§ **GIVEN PROBLEM**
Search the material for the word "scene" and copy each line that holds it.

§ **SOURCE MATERIAL**
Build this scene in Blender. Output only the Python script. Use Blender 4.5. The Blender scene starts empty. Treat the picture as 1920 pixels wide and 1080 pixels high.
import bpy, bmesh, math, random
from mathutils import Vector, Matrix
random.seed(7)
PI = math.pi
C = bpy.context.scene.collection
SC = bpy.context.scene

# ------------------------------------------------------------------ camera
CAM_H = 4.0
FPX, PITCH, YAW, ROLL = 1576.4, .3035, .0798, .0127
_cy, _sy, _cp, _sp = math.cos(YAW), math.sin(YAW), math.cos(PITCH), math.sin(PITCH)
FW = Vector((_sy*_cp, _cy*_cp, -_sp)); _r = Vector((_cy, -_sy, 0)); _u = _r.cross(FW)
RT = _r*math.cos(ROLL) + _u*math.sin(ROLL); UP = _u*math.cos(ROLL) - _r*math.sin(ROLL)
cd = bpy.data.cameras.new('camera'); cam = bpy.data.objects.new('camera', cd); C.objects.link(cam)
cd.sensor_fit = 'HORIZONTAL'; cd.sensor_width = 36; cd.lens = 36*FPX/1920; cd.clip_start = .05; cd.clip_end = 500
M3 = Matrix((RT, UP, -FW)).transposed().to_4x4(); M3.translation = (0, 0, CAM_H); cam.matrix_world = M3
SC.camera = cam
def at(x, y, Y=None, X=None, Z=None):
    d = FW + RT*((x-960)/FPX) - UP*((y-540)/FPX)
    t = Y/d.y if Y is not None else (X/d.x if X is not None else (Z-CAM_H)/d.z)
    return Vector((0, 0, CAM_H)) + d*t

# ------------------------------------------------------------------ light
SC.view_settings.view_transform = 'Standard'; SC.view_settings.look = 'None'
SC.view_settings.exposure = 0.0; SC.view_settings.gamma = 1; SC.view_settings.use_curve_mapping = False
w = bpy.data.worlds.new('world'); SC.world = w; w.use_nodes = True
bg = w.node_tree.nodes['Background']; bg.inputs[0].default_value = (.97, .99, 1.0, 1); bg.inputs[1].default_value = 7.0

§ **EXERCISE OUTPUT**
Build this scene in Blender. Output only the Python script. Use Blender 4.5. The Blender scene starts empty. Treat the picture as 1920 pixels wide and 1080 pixels high.
C = bpy.context.scene.collection
SC = bpy.context.scene